Seluruh armada kapal perang Sekutu di Theater Pasifik (ABDA Command/ABDACOM) ini di bawah komando Laksamana Doorman yang kemudian gugur dalam pertempuran laut itu dan kemudian diganti Laksamana Thomas C Hart dari Amerika Serikat.

Sedangkan dari Angkatan Laut Kekaisaran Jepang, adalah dua penjelajah berat (Nachi dan Haguro), dua penjelajah ringan (Naka dan Jintsu), dan 14 perusak (Yudachi, Samidare, Murasame, Harusame, Minegumo, Asagumo, Yukikaze, Tokitsukaze, Amaratsukaze, Hatsukaze, Yamakaze, Kawakaze, Sazanami, dan Ushio). Semua kapal perang Jepang ini di bawah komando Laksamana Muda Shoji Nishimura.

Mengutip dari situs ikahan.com, setelah berhasil bertahan atas serangan tanpa mengalami kerusakan yang dihadapi pada 24 dan 25 Februari 1942 di Batavia, HMAS Perth berlayar menuju Surabaya diikuti empat kapal lain Australia.

HMAS Perth meninggalkan Surabaya bersama pasukan sekutu dari Amerika, Inggris dan Belanda (ABDACOM) menuju Pulau Madura pada 26 Februari 1942. Dalam pelayarannya, 11 kapal tersebut terlibat pertempuran di Laut Jawa dengan armada Jepang selama dua hari.

HMAS Perth dan USS Houston (kelas Northampton Class Heavy Cruiser) adalah dua dari 11 kapal yang berhasil bertahan dan mundur ke Tanjung Priok untuk pengisian bahan bakar sebelum melanjutkan pertempuran. Namun, karena keterbatasan bahan bakar di Jawa (dan Tanjung Priok), HMAS Perth hanya dapat menerima setengah dari kebutuhannya.

Setelah mengisi bahan bakar pada 28 Februari 1942, USS Houston dan HMAS Perth berlayar menuju Cilacap, melalui Selat Sunda. Tak lama setelah jam 23.00 malam itu, pasukan Jepang melihat kedua kapal tersebut dan terjadi pertempuran sengit (awal dari Pertempuran Selat Sunda).

Tambahan kapal perusak dari pasukan Jepang datang dari arah utara, sehingga USS Houston dan HMAS Perth memutuskan untuk berpencar agar dapat menyerang secara bersamaan pada lebih dari satu kapal dari Pasukan Jepang.

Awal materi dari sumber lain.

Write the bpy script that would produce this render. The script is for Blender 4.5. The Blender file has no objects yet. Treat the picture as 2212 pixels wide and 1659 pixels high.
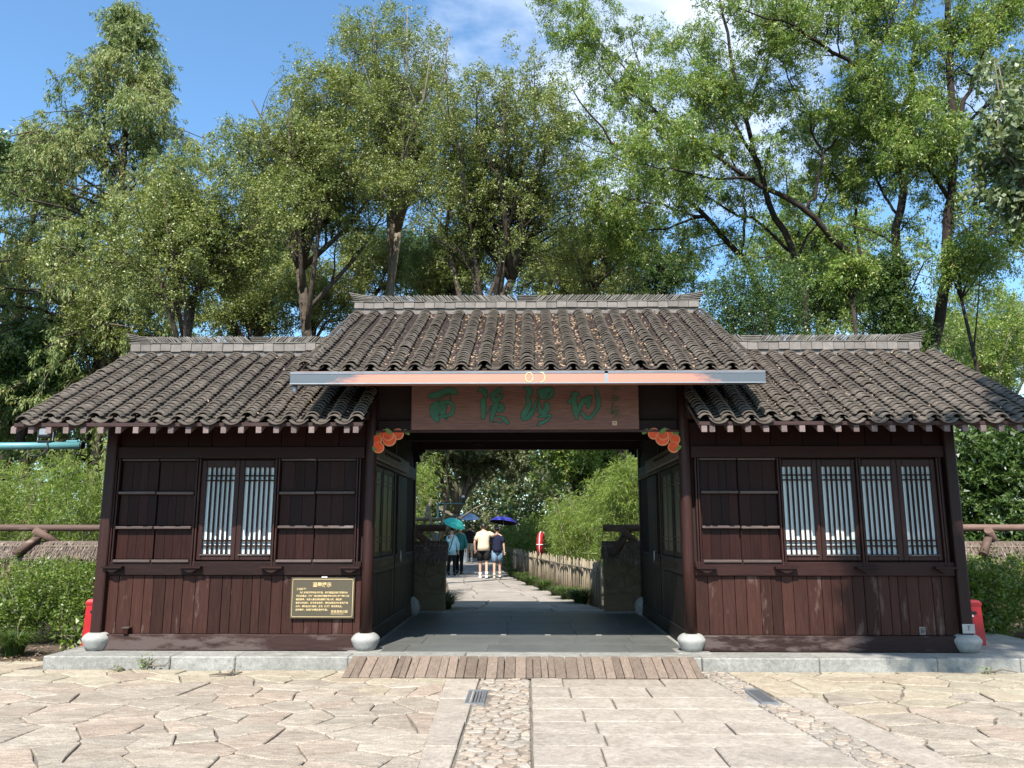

Karena kalah jumlah, USS Houston dan HMAS Perth rusak sangat parah.

Karena memiliki amunisi yang sedikit maka Komandan HMAS Perth, Letnan Kolonel ‘Hec’ Waller, memutuskan untuk menggunakan kekuatan penuh, keluar dari Selat Sunda melalui arah selatan sampai akhirnya terkena torpedo tunggal Jepang yang mengenai sisi kanan kapal. Waller memerintahkan awak kapal untuk meninggalkan kapal tersebut.

Tak lama kemudian, serangan torpedo kedua dan ketiga kembali menghantam kapal. Sampai empat serangan menerpa mereka, akhirnya kapal perang itu tenggelam pada dini hari, 1 Maret 1942, dengan hilangnya 350 dari 681 dari krunya, termasuk komandan kapal di kedalaman 30 meter dari permukaan laut.

Sedangkan pada USS Houston yang dikomandani Rook, juga mengalami hal yang kurang lebih sama. Gugur 631 pelaut tangguh Angkatan Laut Amerika Serikat di perairan berkedalaman 30 meter itu. Salah satu yang selamat adalah kakek dari Marc Cook, Max Wilker, yang sudah dikisahkan di atas.

Pertempuran Selat Sunda pada 28 Februari-1 Maret 1942 itu, secara tidak langsung menyeret wilayah (kemudian menjadi Indonesia) ke dalam kancah Perang Dunia II. Mungkin sejarah bangsa ini, Indonesia, dan kawasan bisa berbeda jika kedua kapal perang yang dipimpin Waller dan Rook itu menang atas armada Angkatan Laut Kekaisaran Jepang.

Namun sejarah sudah menuliskan catatannya. Hormat kepada pelaut-pelaut tangguh yang gugur pada Pertempuran Selat Sunda.